In the listing below, find the line with "PI = math.pi", then repeat exactly every line from the top through that one.

== Exercise input ==

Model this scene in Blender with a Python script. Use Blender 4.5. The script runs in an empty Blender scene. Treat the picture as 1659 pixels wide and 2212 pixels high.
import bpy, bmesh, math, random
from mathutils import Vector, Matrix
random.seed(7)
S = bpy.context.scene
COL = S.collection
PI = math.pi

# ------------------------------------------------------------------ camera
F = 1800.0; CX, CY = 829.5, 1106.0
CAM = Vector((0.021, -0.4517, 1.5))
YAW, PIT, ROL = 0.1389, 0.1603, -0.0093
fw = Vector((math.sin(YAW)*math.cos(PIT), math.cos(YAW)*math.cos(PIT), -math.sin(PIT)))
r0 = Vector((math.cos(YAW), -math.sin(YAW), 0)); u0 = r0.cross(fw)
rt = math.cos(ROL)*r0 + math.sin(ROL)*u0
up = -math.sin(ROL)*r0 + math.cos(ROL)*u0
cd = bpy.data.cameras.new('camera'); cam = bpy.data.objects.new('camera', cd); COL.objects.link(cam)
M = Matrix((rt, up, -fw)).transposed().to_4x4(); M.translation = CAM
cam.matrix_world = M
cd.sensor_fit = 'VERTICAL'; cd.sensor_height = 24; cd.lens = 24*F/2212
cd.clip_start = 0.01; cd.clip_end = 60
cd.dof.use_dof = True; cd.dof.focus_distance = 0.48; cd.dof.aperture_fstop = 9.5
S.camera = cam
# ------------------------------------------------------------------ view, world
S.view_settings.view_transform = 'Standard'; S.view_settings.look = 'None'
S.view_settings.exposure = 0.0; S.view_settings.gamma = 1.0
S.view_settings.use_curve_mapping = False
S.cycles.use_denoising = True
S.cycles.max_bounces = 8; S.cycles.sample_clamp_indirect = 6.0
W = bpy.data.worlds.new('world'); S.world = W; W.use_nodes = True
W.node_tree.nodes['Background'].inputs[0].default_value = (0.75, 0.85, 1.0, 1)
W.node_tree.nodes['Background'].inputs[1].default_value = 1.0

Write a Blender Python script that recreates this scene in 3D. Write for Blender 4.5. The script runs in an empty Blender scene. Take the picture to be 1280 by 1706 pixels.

===

Output for this task >>
Model this scene in Blender with a Python script. Use Blender 4.5. The script runs in an empty Blender scene. Treat the picture as 1659 pixels wide and 2212 pixels high.
import bpy, bmesh, math, random
from mathutils import Vector, Matrix
random.seed(7)
S = bpy.context.scene
COL = S.collection
PI = math.pi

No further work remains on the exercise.